Personal Life
Dietrich was married three times (he held Hughes' demands on his time responsible for the collapse of his first marriage) and had five children and two stepchildren, including Peter Fonda's first wife Susan Brewer.
Toward the end of Howard, Dietrich wrote that, no matter how their relationship ended, he never regretted his career with Hughes. "I much preferred the exciting life," he said. He said he wrote the book to leave his children and grandchildren a record of the role he played in the Hughes business empire, in part to show them what can happen when wealth is misused or abused. But he also admitted he'd have been tempted if Hughes should have called him one more time in the dead of night pleading for help: "And do you know what I'd say? 'OK, Howard, tell me what it is, now'."

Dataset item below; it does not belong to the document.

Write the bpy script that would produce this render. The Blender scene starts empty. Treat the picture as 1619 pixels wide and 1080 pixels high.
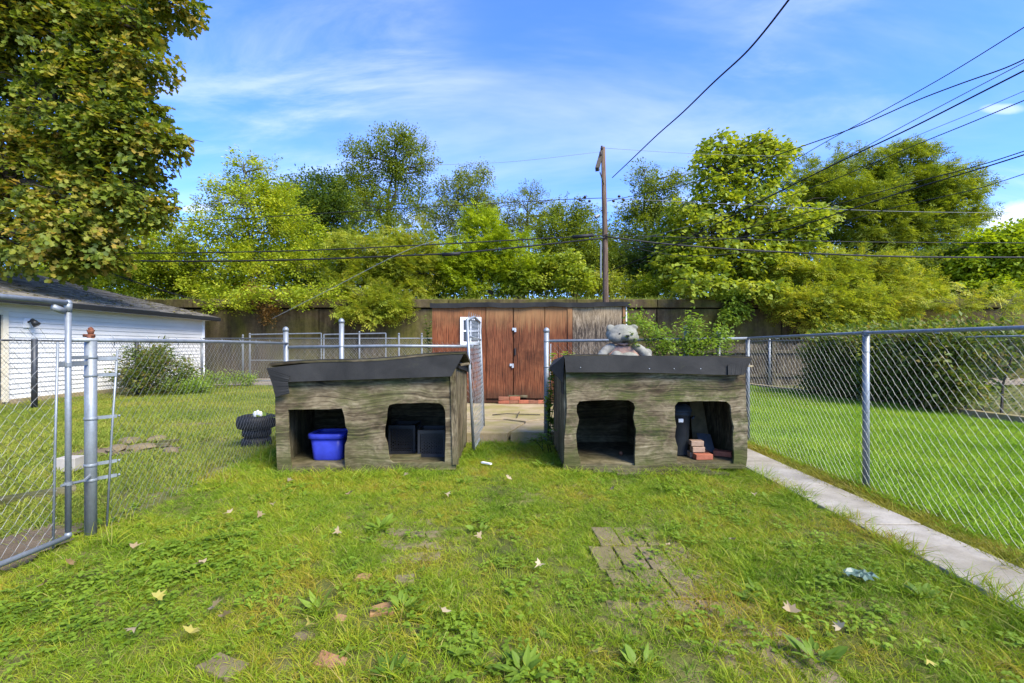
import bpy, bmesh, math, random
import numpy as np
from mathutils import Vector, Matrix, Euler
random.seed(7); RNG = np.random.default_rng(11)
R = math.radians
SC = bpy.context.scene
COL = SC.collection
# ------------------------------------------------------------ camera / sky / sun
F, CX, CY, CH = 745.0, 815.0, 549.0, 1.13        # focal (photo px), vanishing point, eye height
cd = bpy.data.cameras.new('camera'); cam = bpy.data.objects.new('camera', cd); COL.objects.link(cam)
cam.location = (0, 0, CH); cam.rotation_euler = (R(90), 0, 0)
cd.sensor_width = 36; cd.lens = 36*F/1619
cd.shift_x = (809.5-CX)/1619; cd.shift_y = (CY-540)/1619
cd.clip_start = .05; cd.clip_end = 2000
SC.camera = cam
SUN_EL, SUN_AZ = R(45), R(134)                   # azimuth clockwise from +Y: behind the camera, to the right
W = bpy.data.worlds.new('World'); SC.world = W; W.use_nodes = True
def world():
    nt = W.node_tree; N = nt.nodes; L = nt.links; N.clear()
    out = N.new('ShaderNodeOutputWorld'); bg = N.new('ShaderNodeBackground'); bg.inputs[1].default_value = .13
    L.new(bg.outputs[0], out.inputs[0])
    sky = N.new('ShaderNodeTexSky'); sky.sky_type = 'NISHITA'; sky.sun_disc = False
    sky.sun_elevation = SUN_EL; sky.sun_rotation = SUN_AZ; sky.air_density = 1.0; sky.dust_density = .3; sky.ozone_density = 3.0
    tint = N.new('ShaderNodeMix'); tint.data_type = 'RGBA'; tint.blend_type = 'MULTIPLY'; tint.inputs[0].default_value = 1
    L.new(sky.outputs[0], tint.inputs[6]); tint.inputs[7].default_value = (.29, .44, .78, 1)
    tc = N.new('ShaderNodeTexCoord'); sep = N.new('ShaderNodeSeparateXYZ'); L.new(tc.outputs['Generated'], sep.inputs[0])
    def m(op, a, b=None, c=None):
        n = N.new('ShaderNodeMath'); n.operation = op
        for i, v in enumerate((a, b, c)):
            if v is None: continue
            if isinstance(v, (int, float)): n.inputs[i].default_value = v
            else: L.new(v, n.inputs[i])
        return n.outputs[0]
    den = m('ADD', m('MAXIMUM', sep.outputs[2], 0.0), .22)
    cmb = N.new('ShaderNodeCombineXYZ')
    L.new(m('DIVIDE', sep.outputs[0], den), cmb.inputs[0]); L.new(m('DIVIDE', sep.outputs[1], den), cmb.inputs[1])
    def noise(scale, detail, rough, dist, ms, rz, vec=cmb.outputs[0], off=(0, 0, 0)):
        mp = N.new('ShaderNodeMapping'); mp.inputs['Scale'].default_value = ms; mp.inputs['Rotation'].default_value = (0, 0, rz)
        mp.inputs['Location'].default_value = off
        L.new(vec, mp.inputs[0]); n = N.new('ShaderNodeTexNoise'); n.inputs['Scale'].default_value = scale
        n.inputs['Detail'].default_value = detail; n.inputs['Roughness'].default_value = rough; n.inputs['Distortion'].default_value = dist
        L.new(mp.outputs[0], n.inputs[0]); return n.outputs[0]
    def rng(v, a, b, lo=0, hi=1):
        n = N.new('ShaderNodeMapRange'); n.inputs[1].default_value = a; n.inputs[2].default_value = b
        n.inputs[3].default_value = lo; n.inputs[4].default_value = hi; n.interpolation_type = 'SMOOTHSTEP'; L.new(v, n.inputs[0]); return n.outputs[0]
    big = rng(noise(.9, 3, .5, .3, (1, 1, 1), 0, off=(3.1, .4, 0)), .40, .68)
    fine = rng(noise(1.7, 10, .62, .7, (.7, 2.0, 1), R(28), off=(1.3, 2.2, 0)), .40, .78)
    cir = m('MULTIPLY', m('MULTIPLY', big, fine), .45)
    veil = m('MULTIPLY', rng(noise(1.1, 6, .6, .4, (.6, 1.4, 1), R(-20), off=(7, 1, 0)), .42, .8), .28)
    cir = m('ADD', cir, veil)
    def puff(px, py, rx, ry, s):     # low cumulus near the horizon
        d = Vector(((px-CX)/F, 1, (CY-py)/F)).normalized()
        dx = m('DIVIDE', m('SUBTRACT', m('DIVIDE', sep.outputs[0], m('MAXIMUM', sep.outputs[1], .05)), d.x/d.y), rx)
        dz = m('DIVIDE', m('SUBTRACT', m('DIVIDE', sep.outputs[2], m('MAXIMUM', sep.outputs[1], .05)), d.z/d.y), ry)
        r2 = m('SQRT', m('ADD', m('MULTIPLY', dx, dx), m('MULTIPLY', dz, dz)))
        nn = noise(9, 8, .6, .2, (1, 1, 1.6), 0, vec=tc.outputs['Generated'])
        return m('MULTIPLY', rng(m('ADD', r2, m('MULTIPLY', m('SUBTRACT', nn, .5), 1.8)), 1.15, .45), s)
    p = m('MAXIMUM', puff(1640, 355, .17, .06, .85), puff(312, 330, .04, .012, .6))
    p = m('MAXIMUM', p, puff(1580, 172, .06, .014, .4))
    cloud = m('MINIMUM', m('MAXIMUM', cir, p), .95)
    mix = N.new('ShaderNodeMix'); mix.data_type = 'RGBA'; L.new(cloud, mix.inputs[0]); L.new(tint.outputs[2], mix.inputs[6])
    mix.inputs[7].default_value = (2.5, 2.6, 2.9, 1)
    L.new(mix.outputs[2], bg.inputs[0])
world()
sd = bpy.data.lights.new('sun', 'SUN'); so = bpy.data.objects.new('sun', sd); COL.objects.link(so)
sd.energy = 2.1; sd.angle = R(32); sd.color = (1, .94, .82)
sdir = Vector((math.sin(SUN_AZ)*math.cos(SUN_EL), math.cos(SUN_AZ)*math.cos(SUN_EL), math.sin(SUN_EL)))
so.rotation_euler = sdir.to_track_quat('Z', 'Y').to_euler(); so.location = sdir*40
SC.view_settings.view_transform = 'Standard'; SC.view_settings.look = 'None'
SC.view_settings.exposure = 2.15; SC.view_settings.gamma = 1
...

Time revealed in 1972 that a copy of an early draft of the manuscript for Dietrich's memoir, ghost-written by journalist James Phelan, may have fallen into Clifford Irving's hands, and identified the draft as a key element in Irving's being able to convince publishers and others that his hoax Hughes autobiography was genuine. "The instances of duplicated material are numerous," the magazine wrote. "In some cases, the books are virtually identical in detail. In others, they are substantively the same, although the Irving manuscript has been reworded and otherwise disguised. One curiosity: the writing in the Irving manuscript is much better than that in the hastily drafted Phelan version. It is ironic that Irving may be more convincing as a forger than as an author in his own right — just as Elmyr de Hory, Irving's Ibiza friend and the main character in his book Fake!, is much better at doing Picassos and Modiglianis than he is at doing De Horys."
Dietrich and Phelan eventually settled for $40,000 after Dietrich became dissatisfied with Phelan's work. He then turned the project over to another journalist, Bob Thomas, who finished the Dietrich memoir within six weeks.